Es una idea humildemente revolucionaria, para mí, porque por lo general invierto toda mi energía planificadora en lo irreal y lo imposible. Me dedico a escribir ficción, para empezar. Y cuando viajo lo hago sin guía. “Fluyendo” lo llamaba en la adolescencia y todavía no encuentro un mejor término. (Mi mamá sí tiene el suyo: “Laia viaja como las maletas”).

Sin embargo, en los últimos años y muy lentamente, he descubierto, por ósmosis, el relativo placer de tener un plan. Es porque me casé con un gringo, ya se pueden imaginar. Hace dos semanas, fuimos a conocer Lisboa. Él quería oír fados en tal barrio y beber no sé qué licor en no sé qué bar. Yo quería “pasear”. Mi marido viaja como yo escribo ficción: a sabiendas de que donde nos alejamos de lo concreto ipso facto decae el nivel literario. Yo en cambio viajo como procrastino: determinadamente sin rumbo.

Vuelvo de la cocina convencida de que, esta vez, seré otra. Seré alguien que llega a Holanda y declara, por ejemplo: ¡Quiero comer graskaas! Sí, me digo: basta de fluir. Planearé todo lo que quiero ver en el festival y en Ámsterdam, seré inflexible, haré un powerpoint. Bueno, no sé usar powerpoint, pero lo anotaré en una libreta.

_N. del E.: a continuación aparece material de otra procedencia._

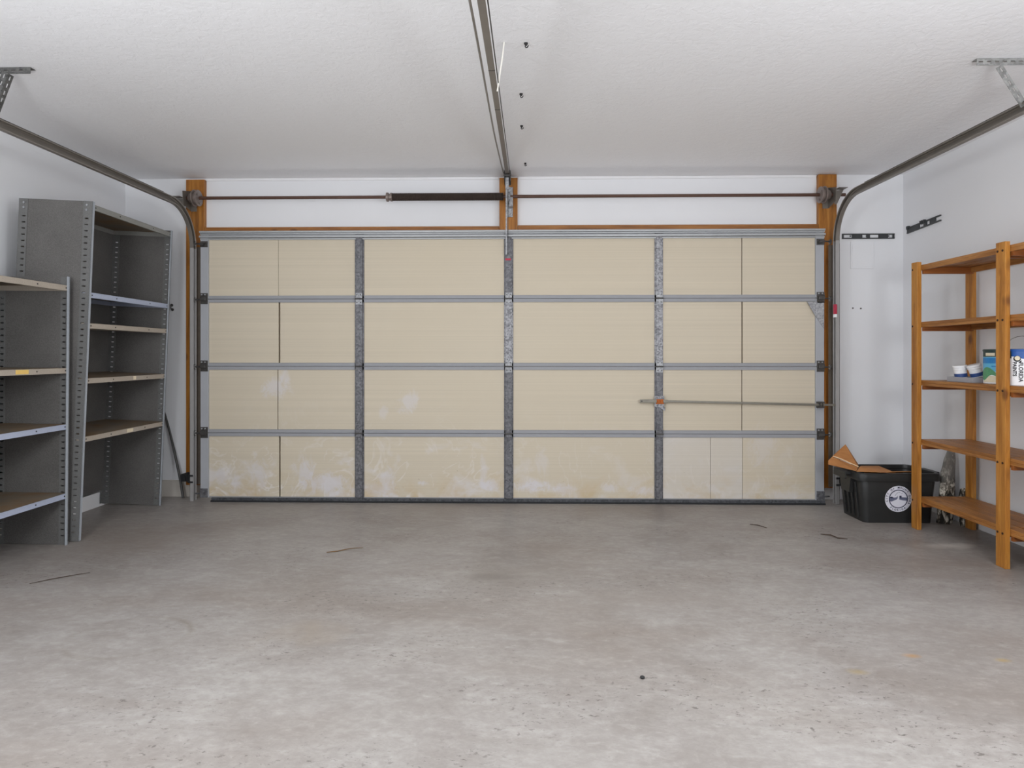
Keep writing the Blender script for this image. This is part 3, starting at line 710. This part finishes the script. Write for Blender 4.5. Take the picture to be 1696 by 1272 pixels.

Para el Crossing Border hay programados sesenta y cinco actos literarios. Veintiocho espectáculos musicales. Diez eventos especiales (cuyo criterio de selección ignoro, pues algunos son musicales o literarios). Además, en los pasillos habrá adolescentes recitando sus poemas, caricaturistas dibujando retratos, polaroids dibujadas a lápiz. Y, por si fuera poco, el grupo TUIG estará haciendo “tatuajes temporales literarios”.

Sé todo esto porque llevo horas explorando la página del festival y anotando lo que quiero ver en mi libreta. Mi abuela interna ronronea. Se siente útil. Y yo estoy casi delirante. ¡Cuántos escritores, cuántos buenos músicos! Por no mencionar a los doce traductores y otros tres autores que participan en The Chronicles. Será una fiesta.

¡Allá nos vemos, muchachos! Me reconocerán por mi tatuaje temporal literario. Dirá: huis gezocht.